Japan Display recently showcased three prototype displays in collabora­tion with Sony, Toshiba and Hitachi. Hyped as 'Innovation Vehicles,' these displays represent the technologies that will be incorporated into products in the recent future. One of the innova­tive features of these prototypes is the Pixel Eyes technology, which is compa­rable to in-cell sensing.

According to the company's an­nouncement at FPD International 2012, "In Pixel Eyes technology, the touch-panel is built in, rather than being attached from outside. The structure becomes simple, so it's easy to make the display thin. Such a thin display is very sensitive, so we've utilized that to enable writing with a pen.
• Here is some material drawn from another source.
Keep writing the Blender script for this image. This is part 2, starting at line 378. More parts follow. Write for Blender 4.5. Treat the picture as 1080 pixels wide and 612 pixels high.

Currently, finger operation is the norm, but we would like to provide a pen-drawing solution next."

A screen that can bulge into buttons

We like to swipe and pinch our screens, but there are still times when we wish for a traditional keyboard experience - say, when typing a long document.

Californian company Tactus Tech­nology together with Touch Revolution seems to have an answer. Their new touch panel looks like the normal touch screen displays on existing handheld gadgets but it uses a tactile layer that sits atop the touch screen. This tactile layer is composed of fluid-filled micro­-channels, which can alter fluid pressure and redirect the liquid to create blister-­like buttons. Similarly, it can also make the buttons disappear in a jiffy.

This morphing technology can be used to give users a keyboard on-demand experience, by transform­ing a touch screen's flat surface into real physical buttons. While in the initial stages the company has pre­programmed the size and shape of the buttons, in the future it will be possible for the user to configure these too. The tactile layer consumes very little power while forming the buttons, but there is no power consumption once the but­tons are active.

This technology is expected to be used in products starting 2013.